▶ **Written instruction**
Retype the opening lines of the data exactly, stopping after the line that contains "8), 'binding', fb)". Skip every picture.
⁂
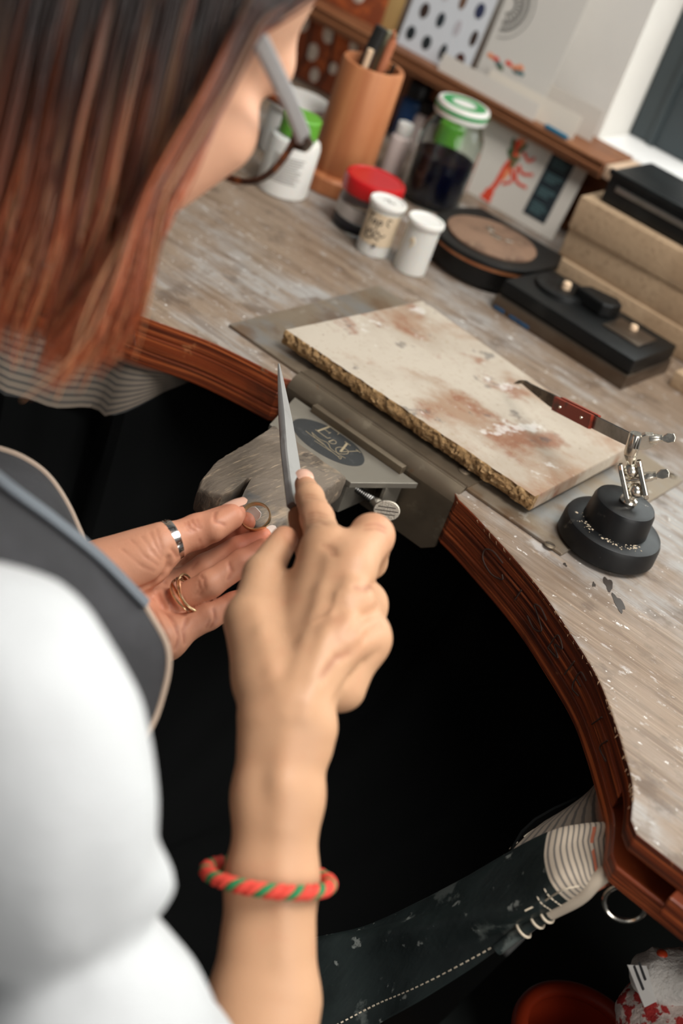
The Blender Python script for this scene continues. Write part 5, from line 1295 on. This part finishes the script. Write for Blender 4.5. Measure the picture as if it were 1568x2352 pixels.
fr_ = np.array([crv([atd(*q) for q in r], 26) for r in ([(-120, 1005, .765), (0, 1032, .775), (60, 1056, .78), (110, 1094, .785), (152, 1155, .79), (186, 1228, .795), (240, 1345, .80)],
    [(-120, 1060, .74), (0, 1090, .75), (60, 1115, .755), (110, 1150, .76), (150, 1205, .765), (190, 1290, .77), (240, 1400, .775)],
    [(-120, 1250, .70), (0, 1280, .71), (60, 1300, .715), (110, 1330, .72), (150, 1370, .73), (190, 1420, .74), (240, 1480, .75)])])
fine2 = np.array([crv(fr_[:, j], 14) for j in range(26)]).transpose(1, 0, 2)
fb = obj('apron_far_side', thick(fine2, .0016), 'apron', person)
obj('apron_binding', tube(crv(fine2[0], 36), .0019, 8), 'binding', fb)

# ------------------------------------------------------------------ glasses
mat('tortoise', (44, 26, 18), .25, layers=[(60, (1, 1, 1), .5, .62, (120, 66, 34), .8)], coat=.4)
mat('temple_metal', (176, 176, 178), .3, .6)
mat('lens', (244, 246, 246), .02, trans=1.0, ior=1.06, spec=.2)
gl = thing('eyeglasses', 'tortoiseshell eyeglasses with pale metal temples on the face', 'glasses', hl(0, .02, 0))
for s in (-1, 1):
    ring_ = []
    for t in np.linspace(0, 2*math.pi, 44, endpoint=False):
        cx, cu = math.copysign(abs(math.cos(t))**.8, math.cos(t)), math.copysign(abs(math.sin(t))**.8, math.sin(t))
        ring_.append(hl(s*(.036+.0265*cx), .022-.004*abs(.036+.0265*cx)/.06-.004*(cu*.5), -.006+.0225*cu))
    ring_ = np.array(ring_); rim = obj('rim', tube(ring_, .0019, 8, True), 'tortoise', gl)
    obj('lens', (np.vstack([ring_, ring_+HF*.0012]), [list(range(44))[::-1], list(range(44, 88))]+[[k, (k+1) % 44, 44+(k+1) % 44, 44+k] for k in range(44)]), 'lens', rim)
    obj('hinge', tube([hl(s*.0625, .018, .003), hl(s*.068, .017, .004), hl(s*.0715, .012, .004), hl(s*.0722, .004, .004)], [.0034, .0036, .0034, .0028], 10), 'tortoise', gl)
    obj('temple', tube(crv([hl(s*.0722, .006, .004), hl(s*.0765, -.04, .006), hl(s*.079, -.090, .006), hl(s*.077, -.112, -.004), hl(s*.072, -.128, -.028)], 26), .0021, 8, flat=2.1), 'temple_metal', gl)
obj('bridge', tube(crv([hl(-.0095, .021, .002), hl(0, .024, .006), hl(.0095, .021, .002)], 10), .0018, 8), 'tortoise', gl)

# ------------------------------------------------------------------ jewellery and the file
mat('gold', (226, 196, 150), .25, .9); mat('silver', (212, 208, 202), .16, 1.0); mat('rose_gold', (206, 146, 110), .24, 1.0)
mat('file_steel', (168, 166, 163), .40, .6, bump=[(60, (1, 1, 1), .15, .0006)], layers=[(40, (1, 1, 1), .5, .7, (126, 122, 118), .5)])
def band(c, ax, r, w, t, m, name, **kw):
    prof = [(r, -w/2), (r+t*.8, -w/2), (r+t, -w/4), (r+t, w/4), (r+t*.8, w/2), (r, w/2)]
    return obj(name, xf(shell(prof, 60), frame(ax), c), m, **kw)
gc = atd(587, 1187, .895)
band(gc, unit(toc*.86+imgu*.42-camx*.10), .0088, .0040, .0010, 'gold', 'gold_ring', label='plain gold ring being filed, pinched between thumb and index finger', cat='ring')
tr0 = Lt[1]+(Lt[2]-Lt[1])*.22; tax = unit(Lt[2]-Lt[1])
sr = thing('silver_thumb_ring', 'wide silver ring with raised letters worn on the left thumb', 'ring', tr0)
band(tr0, tax, .0119, .0066, .0012, 'silver', 'ring_band', parent=sr)
Rb = frame(tax, toc); let = []
for k, s in enumerate(([[(0, -1), (0, 1)], [(0, 1), (1.2, .5), (0, 0)], [(0, 0), (1.3, -1)]], [[(0, -1), (0, 1)], [(1.3, -1), (1.3, 1)], [(0, 0), (1.3, 0)]], [[(0, -1), (0, 1)]], [[(0, 1), (0, -1), (1.2, -1)]])):
    for st in s:
        a0 = -1.45+.30*k
        P = [(Rb @ np.array([.0132*math.cos(a0+x*.0020/.0132), .0132*math.sin(a0+x*.0020/.0132), -y*.0019]))+tr0 for x, y in (np.linspace(st[0], st[-1], 4) if len(st) == 2 else crv(st, 8))]
        let.append(tube(P, .00026, 5))
obj('raised_letters', join(*let), 'dark_steel', sr, kind='stuff')
rr0 = Lr[0]+(Lr[1]-Lr[0])*.56-CB[2]*.0014; rax = unit(Lr[1]-Lr[0])
rs = thing('woven_gold_ring', 'ring of several crossing gold and silver wires worn on the left ring finger', 'ring', rr0)
Rb = frame(rax, toc)
for k, (m_, ph, am, of) in enumerate((('gold', 0, .0014, -.0022), ('rose_gold', 1.2, .0016, -.0008), ('silver', 2.6, .0014, .0006), ('rose_gold', 3.6, .0013, .0018), ('gold', 5.0, .0012, .0026))):
    P = [Rb @ np.array([(.0125+.0002*k)*math.cos(a), (.0125+.0002*k)*math.sin(a), of+am*math.sin(2*a+ph)])+rr0 for a in np.linspace(0, 2*math.pi, 60, endpoint=False)]
    obj('wire', tube(P, .0008, 7, True), m_, rs)
# bracelet of twisted cords
mat('cord_red', (206, 66, 52), .8, bump=[(700, (1, 1, 1), .4, .0006)]); mat('cord_green', (34, 120, 72), .8, bump=[(700, (1, 1, 1), .4, .0006)]); mat('cord_grey', (150, 168, 158), .8)
bc = atd(616, 2014, .700); bax = unit(arm[1]-arm[3]+camx*.006+toc*.010); br = thing('bracelet', 'twisted red and green cord bracelet around the right forearm', 'bracelet', bc)
Rb = frame(bax, camx); RX, RY, tw_ = .0305, .0255, 15
for m_, rr_, ph_ in (('cord_red', .0022, 0), ('cord_green', .0020, 2.1), ('cord_red', .0022, 4.2), ('cord_grey', .0008, 1.05), ('cord_grey', .0008, 3.15)):
    P = []
    for a in np.linspace(0, 2*math.pi, 420, endpoint=False):
        ps = 13*a+ph_; q = .0018*math.cos(ps); z = .0018*math.sin(ps)
        P.append(Rb @ np.array([(RX+q)*math.cos(a), (RY+q)*math.sin(a), z])+bc)
    obj('cord', tube(P, rr_, 7, True), m_, br)
# file
ft, fb_ = atd(640, 836, .985), atd(678, 1150, .842)
fl = thing('hand_file', 'flat tapering steel hand file held in the right hand over the bench pin', 'file', fb_)
ax = unit(ft-fb_); nn = unit(toc*.80+camx*.62); nn = unit(nn-ax*(nn @ ax)); wd = np.cross(nn, ax)
L_ = np.linalg.norm(ft-fb_); secs = []
for s in np.linspace(-.06, 1, 26):
    w = .0066*min(1, (1.02-s)/.75)**.75 if s < 1 else .0004; w = max(w, .0005); t = .0026*min(1, (1.06-s)/.5)**.8; t = max(t, .0004)
    c = fb_+(ft-fb_)*s
    secs.append([c+wd*w+nn*t*.6, c+wd*w*.9+nn*t, c-wd*w*.9+nn*t, c-wd*w+nn*t*.6, c-wd*w-nn*t*.6, c-wd*w*.9-nn*t, c+wd*w*.9-nn*t, c+wd*w-nn*t*.6])
G_ = np.array(secs); V_, F_ = grid(G_, True); F_ += [list(range(8))[::-1], [25*8+j for j in range(8)]]
obj('blade', (V_, F_), 'file_steel', fl, angle=.5)
mat('handle_wood', (150, 96, 56), .5)
hs0 = fb_-(ft-fb_)*.05; hdv = unit(atd(735, 1400, .790)-hs0)
obj('handle', tube(crv([hs0, hs0+hdv*.01, hs0+hdv*.03, hs0+hdv*.060], 10), [.003, .0055, .0062, .0064, .0066, .0066, .0066, .0064, .006, .005], 14), 'handle_wood', fl)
⁂
▶ **Solution for this problem**
The Blender Python script for this scene continues. Write part 5, from line 1295 on. This part finishes the script. Write for Blender 4.5. Measure the picture as if it were 1568x2352 pixels.
fr_ = np.array([crv([atd(*q) for q in r], 26) for r in ([(-120, 1005, .765), (0, 1032, .775), (60, 1056, .78), (110, 1094, .785), (152, 1155, .79), (186, 1228, .795), (240, 1345, .80)],
    [(-120, 1060, .74), (0, 1090, .75), (60, 1115, .755), (110, 1150, .76), (150, 1205, .765), (190, 1290, .77), (240, 1400, .775)],
    [(-120, 1250, .70), (0, 1280, .71), (60, 1300, .715), (110, 1330, .72), (150, 1370, .73), (190, 1420, .74), (240, 1480, .75)])])
fine2 = np.array([crv(fr_[:, j], 14) for j in range(26)]).transpose(1, 0, 2)
fb = obj('apron_far_side', thick(fine2, .0016), 'apron', person)
obj('apron_binding', tube(crv(fine2[0], 36), .0019, 8), 'binding', fb)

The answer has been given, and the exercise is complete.